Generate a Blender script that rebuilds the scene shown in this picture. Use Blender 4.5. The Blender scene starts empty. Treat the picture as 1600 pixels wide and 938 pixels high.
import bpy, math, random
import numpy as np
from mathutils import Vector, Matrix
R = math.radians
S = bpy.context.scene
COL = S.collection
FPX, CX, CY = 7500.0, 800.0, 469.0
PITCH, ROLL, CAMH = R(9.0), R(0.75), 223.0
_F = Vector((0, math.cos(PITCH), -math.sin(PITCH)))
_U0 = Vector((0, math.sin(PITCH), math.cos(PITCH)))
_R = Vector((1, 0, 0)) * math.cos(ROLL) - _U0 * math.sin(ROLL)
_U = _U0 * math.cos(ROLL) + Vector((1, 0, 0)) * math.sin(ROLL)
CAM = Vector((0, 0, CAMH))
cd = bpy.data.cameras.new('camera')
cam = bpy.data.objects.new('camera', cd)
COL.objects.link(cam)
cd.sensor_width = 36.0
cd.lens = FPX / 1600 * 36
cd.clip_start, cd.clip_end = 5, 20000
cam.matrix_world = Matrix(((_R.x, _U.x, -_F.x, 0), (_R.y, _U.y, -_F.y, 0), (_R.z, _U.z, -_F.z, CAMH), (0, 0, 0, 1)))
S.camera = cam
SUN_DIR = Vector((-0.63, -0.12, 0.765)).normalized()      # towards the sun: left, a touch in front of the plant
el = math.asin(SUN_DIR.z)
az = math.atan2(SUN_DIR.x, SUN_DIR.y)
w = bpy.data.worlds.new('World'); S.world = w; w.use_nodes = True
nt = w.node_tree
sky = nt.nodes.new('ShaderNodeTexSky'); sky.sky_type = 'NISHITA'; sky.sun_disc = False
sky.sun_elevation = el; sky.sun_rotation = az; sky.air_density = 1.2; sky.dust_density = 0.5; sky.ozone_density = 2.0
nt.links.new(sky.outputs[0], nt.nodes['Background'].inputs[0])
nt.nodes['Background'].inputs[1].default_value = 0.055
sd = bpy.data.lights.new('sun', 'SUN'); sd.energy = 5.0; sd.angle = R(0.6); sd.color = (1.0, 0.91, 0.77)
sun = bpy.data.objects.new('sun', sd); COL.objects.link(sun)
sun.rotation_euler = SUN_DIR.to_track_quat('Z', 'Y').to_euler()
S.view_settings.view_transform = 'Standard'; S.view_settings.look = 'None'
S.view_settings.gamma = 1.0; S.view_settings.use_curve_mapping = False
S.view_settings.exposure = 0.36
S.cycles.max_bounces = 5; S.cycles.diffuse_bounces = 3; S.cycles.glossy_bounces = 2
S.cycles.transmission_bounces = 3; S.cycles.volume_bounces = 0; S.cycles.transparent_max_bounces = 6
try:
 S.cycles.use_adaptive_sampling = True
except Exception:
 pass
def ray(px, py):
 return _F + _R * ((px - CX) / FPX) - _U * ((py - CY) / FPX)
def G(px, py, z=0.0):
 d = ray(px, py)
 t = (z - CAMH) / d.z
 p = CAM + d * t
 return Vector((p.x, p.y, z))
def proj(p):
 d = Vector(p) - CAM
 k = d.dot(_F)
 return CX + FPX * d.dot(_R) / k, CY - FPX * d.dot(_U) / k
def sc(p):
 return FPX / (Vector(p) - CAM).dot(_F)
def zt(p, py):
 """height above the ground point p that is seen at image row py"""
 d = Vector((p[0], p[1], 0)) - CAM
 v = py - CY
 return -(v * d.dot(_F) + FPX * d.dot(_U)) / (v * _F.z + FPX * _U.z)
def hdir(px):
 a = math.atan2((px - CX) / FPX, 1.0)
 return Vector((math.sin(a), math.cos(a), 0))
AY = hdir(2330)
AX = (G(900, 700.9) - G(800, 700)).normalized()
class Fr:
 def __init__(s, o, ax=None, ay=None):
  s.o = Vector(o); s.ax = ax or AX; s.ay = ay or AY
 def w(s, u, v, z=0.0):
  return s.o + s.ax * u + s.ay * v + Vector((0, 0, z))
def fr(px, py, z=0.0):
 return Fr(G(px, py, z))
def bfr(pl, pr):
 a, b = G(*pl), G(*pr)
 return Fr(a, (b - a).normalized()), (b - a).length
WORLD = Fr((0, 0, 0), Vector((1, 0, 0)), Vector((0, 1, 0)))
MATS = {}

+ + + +

=== Stated exercise ===
Reproduce the material exactly, with every line intact.

=== Response to this exercise ===
Generate a Blender script that rebuilds the scene shown in this picture. Use Blender 4.5. The Blender scene starts empty. Treat the picture as 1600 pixels wide and 938 pixels high.
import bpy, math, random
import numpy as np
from mathutils import Vector, Matrix
R = math.radians
S = bpy.context.scene
COL = S.collection
FPX, CX, CY = 7500.0, 800.0, 469.0
PITCH, ROLL, CAMH = R(9.0), R(0.75), 223.0
_F = Vector((0, math.cos(PITCH), -math.sin(PITCH)))
_U0 = Vector((0, math.sin(PITCH), math.cos(PITCH)))
_R = Vector((1, 0, 0)) * math.cos(ROLL) - _U0 * math.sin(ROLL)
_U = _U0 * math.cos(ROLL) + Vector((1, 0, 0)) * math.sin(ROLL)
CAM = Vector((0, 0, CAMH))
cd = bpy.data.cameras.new('camera')
cam = bpy.data.objects.new('camera', cd)
COL.objects.link(cam)
cd.sensor_width = 36.0
cd.lens = FPX / 1600 * 36
cd.clip_start, cd.clip_end = 5, 20000
cam.matrix_world = Matrix(((_R.x, _U.x, -_F.x, 0), (_R.y, _U.y, -_F.y, 0), (_R.z, _U.z, -_F.z, CAMH), (0, 0, 0, 1)))
S.camera = cam
SUN_DIR = Vector((-0.63, -0.12, 0.765)).normalized()      # towards the sun: left, a touch in front of the plant
el = math.asin(SUN_DIR.z)
az = math.atan2(SUN_DIR.x, SUN_DIR.y)
w = bpy.data.worlds.new('World'); S.world = w; w.use_nodes = True
nt = w.node_tree
sky = nt.nodes.new('ShaderNodeTexSky'); sky.sky_type = 'NISHITA'; sky.sun_disc = False
sky.sun_elevation = el; sky.sun_rotation = az; sky.air_density = 1.2; sky.dust_density = 0.5; sky.ozone_density = 2.0
nt.links.new(sky.outputs[0], nt.nodes['Background'].inputs[0])
nt.nodes['Background'].inputs[1].default_value = 0.055
sd = bpy.data.lights.new('sun', 'SUN'); sd.energy = 5.0; sd.angle = R(0.6); sd.color = (1.0, 0.91, 0.77)
sun = bpy.data.objects.new('sun', sd); COL.objects.link(sun)
sun.rotation_euler = SUN_DIR.to_track_quat('Z', 'Y').to_euler()
S.view_settings.view_transform = 'Standard'; S.view_settings.look = 'None'
S.view_settings.gamma = 1.0; S.view_settings.use_curve_mapping = False
S.view_settings.exposure = 0.36
S.cycles.max_bounces = 5; S.cycles.diffuse_bounces = 3; S.cycles.glossy_bounces = 2
S.cycles.transmission_bounces = 3; S.cycles.volume_bounces = 0; S.cycles.transparent_max_bounces = 6
try:
 S.cycles.use_adaptive_sampling = True
except Exception:
 pass
def ray(px, py):
 return _F + _R * ((px - CX) / FPX) - _U * ((py - CY) / FPX)
def G(px, py, z=0.0):
 d = ray(px, py)
 t = (z - CAMH) / d.z
 p = CAM + d * t
 return Vector((p.x, p.y, z))
def proj(p):
 d = Vector(p) - CAM
 k = d.dot(_F)
 return CX + FPX * d.dot(_R) / k, CY - FPX * d.dot(_U) / k
def sc(p):
 return FPX / (Vector(p) - CAM).dot(_F)
def zt(p, py):
 """height above the ground point p that is seen at image row py"""
 d = Vector((p[0], p[1], 0)) - CAM
 v = py - CY
 return -(v * d.dot(_F) + FPX * d.dot(_U)) / (v * _F.z + FPX * _U.z)
def hdir(px):
 a = math.atan2((px - CX) / FPX, 1.0)
 return Vector((math.sin(a), math.cos(a), 0))
AY = hdir(2330)
AX = (G(900, 700.9) - G(800, 700)).normalized()
class Fr:
 def __init__(s, o, ax=None, ay=None):
  s.o = Vector(o); s.ax = ax or AX; s.ay = ay or AY
 def w(s, u, v, z=0.0):
  return s.o + s.ax * u + s.ay * v + Vector((0, 0, z))
def fr(px, py, z=0.0):
 return Fr(G(px, py, z))
def bfr(pl, pr):
 a, b = G(*pl), G(*pr)
 return Fr(a, (b - a).normalized()), (b - a).length
WORLD = Fr((0, 0, 0), Vector((1, 0, 0)), Vector((0, 1, 0)))
MATS = {}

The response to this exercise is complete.